Friday, February 29, 2008

Cry it out

As I was reading Finding Flow, by Mihaly Csikszentmihalyi, many interesting thoughts came to my mind. Most people would say it is bad to cry and they would rather not, it shows weakness and just makes us feel bad. I disagree with this probably more than anyone else out there.
Crying to me is one of the best things you can do. I believe you can see clearly after the rain, or in this case after the tears. Yes you may feel weak at first giving in to your weaknesses and just letting it out but it truly is a feeling of relief. My friends and I have talked about this concept a lot. They always ask me why I think crying is so helpful and how I find time to cry. It is a personal thing for sure. I feel so much better after I cry, I try not to cry in public because although I like feeling weak and giving in to my emotions sometimes I don't think others should know this about me because then it makes me seem like I am lesser of a person. Which is not the case at all.
I am happier after I cry. It is a feeling of relief that washes over me because I know that now I can conquer whatever was bugging me or hurting me before. Now I am in control of the situation and feel stronger. I think everyone should try it. Do you feel frustrated, or helpless, or maybe discouraged, stressed out? Then let it all out, shed a few tears, I promise you'll feel better!

1 comment:

Sarah Liz said...

I totally agree that crying is a good thing sometimes. Sometimes there is nothing better than giving in to your biggest weakness and letting out all that you have held inside. In an emotional sense crying is definitely good.
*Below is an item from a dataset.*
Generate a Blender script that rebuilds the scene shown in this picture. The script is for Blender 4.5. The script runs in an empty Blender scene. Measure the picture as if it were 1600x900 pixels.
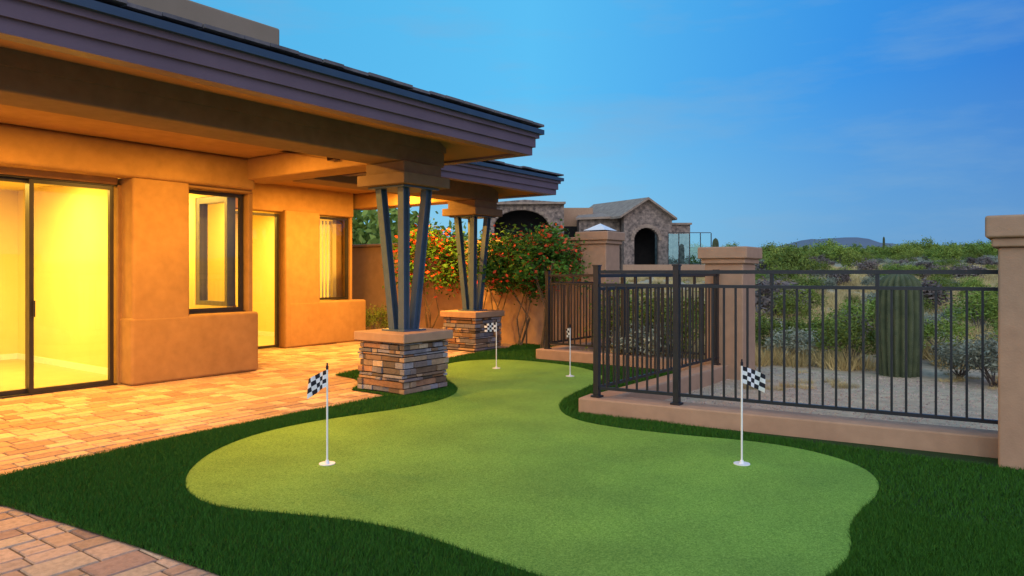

On the same note though sometimes when you start crying you can't stop-to the point where you don't even remember what you were crying about in the first place. And then you become red eyed with an aching head, sometimes at that point it doesn't seem worth it. I feel that any time you look back on what you have cried about and it doesn't seem worth it is when you have let another persons emotions affect you. I remember i came home form school crying one day after a fellow student had died. My dad said, "well did you know him?" "no." Then he talked to me about how it was sad that this kid had dies, but ultimately people die all the time. This kid was just as anonymous to me as the other hundreds of people that had died that day. But the reason i was upset was because the people around me were upset. As my dad said that is never a good thing. A person should cry for their own reasons.